- Request:
Output the material word for word. Leave each picture out.

- Stored data:
▬▬▬▬▬▬▬▬▬▬

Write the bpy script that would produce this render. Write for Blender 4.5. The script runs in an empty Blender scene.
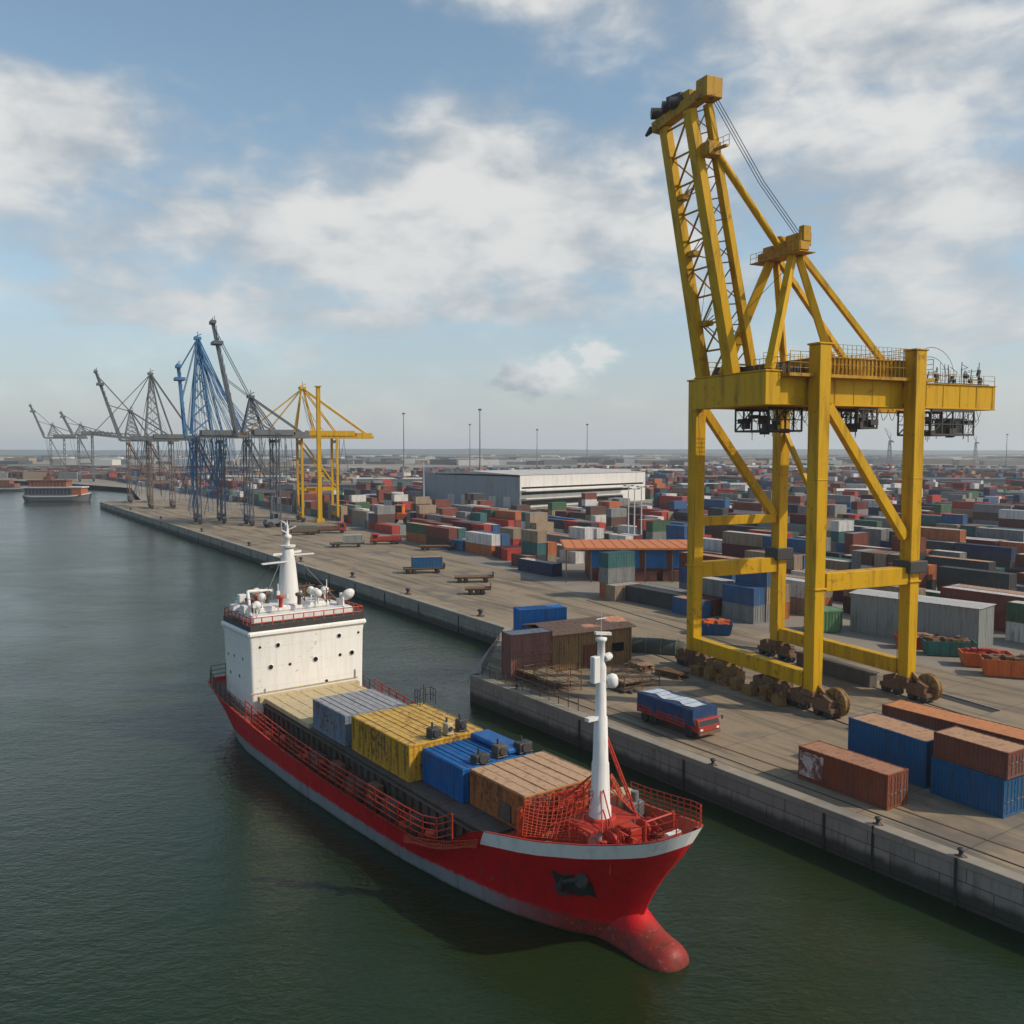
import bpy, bmesh, math, random
from mathutils import Vector, Matrix
R = math.radians
random.seed(11)
scn = bpy.context.scene
COL = scn.collection

# ------------------------------------------------------------------ camera
CAM_H = 25.4
cd = bpy.data.cameras.new('camera')
cam = bpy.data.objects.new('camera', cd); COL.objects.link(cam)
cd.sensor_width = 36.0; cd.lens = 36.0*900/1024
cd.clip_start = 0.5; cd.clip_end = 60000
PITCH = math.atan(62/900)
cam.location = (0, 0, CAM_H); cam.rotation_euler = (R(90)-PITCH, 0, 0)
scn.camera = cam

# ------------------------------------------------------------------ sun, sky, exposure
SUN_EL, SUN_AZ = R(38), R(104)          # azimuth clockwise from +Y (north): light from the right
sl = bpy.data.lights.new('sun', 'SUN'); sl.energy = 4.7; sl.angle = R(.55); sl.color = (1.0, .87, .70)
so = bpy.data.objects.new('sun', sl); COL.objects.link(so)
sdir = Vector((math.sin(SUN_AZ)*math.cos(SUN_EL), math.cos(SUN_AZ)*math.cos(SUN_EL), math.sin(SUN_EL)))
so.rotation_euler = sdir.to_track_quat('Z', 'Y').to_euler(); so.location = (60, -20, 120)
scn.view_settings.view_transform = 'Standard'; scn.view_settings.look = 'None'
scn.view_settings.exposure = -0.42; scn.view_settings.gamma = 1.0
scn.view_settings.use_curve_mapping = False
scn.cycles.volume_bounces = 3; scn.cycles.max_bounces = 8

def N(nt, t, **kw):
    n = nt.nodes.new(t)
    for k, v in kw.items():
        if k == 'ins':
            for i, val in v.items():
                if hasattr(val, 'is_output'): nt.links.new(val, n.inputs[i])
                else: n.inputs[i].default_value = val
        else: setattr(n, k, v)
    return n
def M_(nt, op, a, b=0.0, c=0.0, clamp=False):
    n = N(nt, 'ShaderNodeMath', operation=op, use_clamp=clamp)
    for i, x in enumerate((a, b, c)):
        if hasattr(x, 'is_output'): nt.links.new(x, n.inputs[i])
        else: n.inputs[i].default_value = x
    return n.outputs[0]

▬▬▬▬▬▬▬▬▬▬

- Result for this exercise:
Write the bpy script that would produce this render. Write for Blender 4.5. The script runs in an empty Blender scene.
import bpy, bmesh, math, random
from mathutils import Vector, Matrix
R = math.radians
random.seed(11)
scn = bpy.context.scene
COL = scn.collection

# ------------------------------------------------------------------ camera
CAM_H = 25.4
cd = bpy.data.cameras.new('camera')
cam = bpy.data.objects.new('camera', cd); COL.objects.link(cam)
cd.sensor_width = 36.0; cd.lens = 36.0*900/1024
cd.clip_start = 0.5; cd.clip_end = 60000
PITCH = math.atan(62/900)
cam.location = (0, 0, CAM_H); cam.rotation_euler = (R(90)-PITCH, 0, 0)
scn.camera = cam

# ------------------------------------------------------------------ sun, sky, exposure
SUN_EL, SUN_AZ = R(38), R(104)          # azimuth clockwise from +Y (north): light from the right
sl = bpy.data.lights.new('sun', 'SUN'); sl.energy = 4.7; sl.angle = R(.55); sl.color = (1.0, .87, .70)
so = bpy.data.objects.new('sun', sl); COL.objects.link(so)
sdir = Vector((math.sin(SUN_AZ)*math.cos(SUN_EL), math.cos(SUN_AZ)*math.cos(SUN_EL), math.sin(SUN_EL)))
so.rotation_euler = sdir.to_track_quat('Z', 'Y').to_euler(); so.location = (60, -20, 120)
scn.view_settings.view_transform = 'Standard'; scn.view_settings.look = 'None'
scn.view_settings.exposure = -0.42; scn.view_settings.gamma = 1.0
scn.view_settings.use_curve_mapping = False
scn.cycles.volume_bounces = 3; scn.cycles.max_bounces = 8

def N(nt, t, **kw):
    n = nt.nodes.new(t)
    for k, v in kw.items():
        if k == 'ins':
            for i, val in v.items():
                if hasattr(val, 'is_output'): nt.links.new(val, n.inputs[i])
                else: n.inputs[i].default_value = val
        else: setattr(n, k, v)
    return n
def M_(nt, op, a, b=0.0, c=0.0, clamp=False):
    n = N(nt, 'ShaderNodeMath', operation=op, use_clamp=clamp)
    for i, x in enumerate((a, b, c)):
        if hasattr(x, 'is_output'): nt.links.new(x, n.inputs[i])
        else: n.inputs[i].default_value = x
    return n.outputs[0]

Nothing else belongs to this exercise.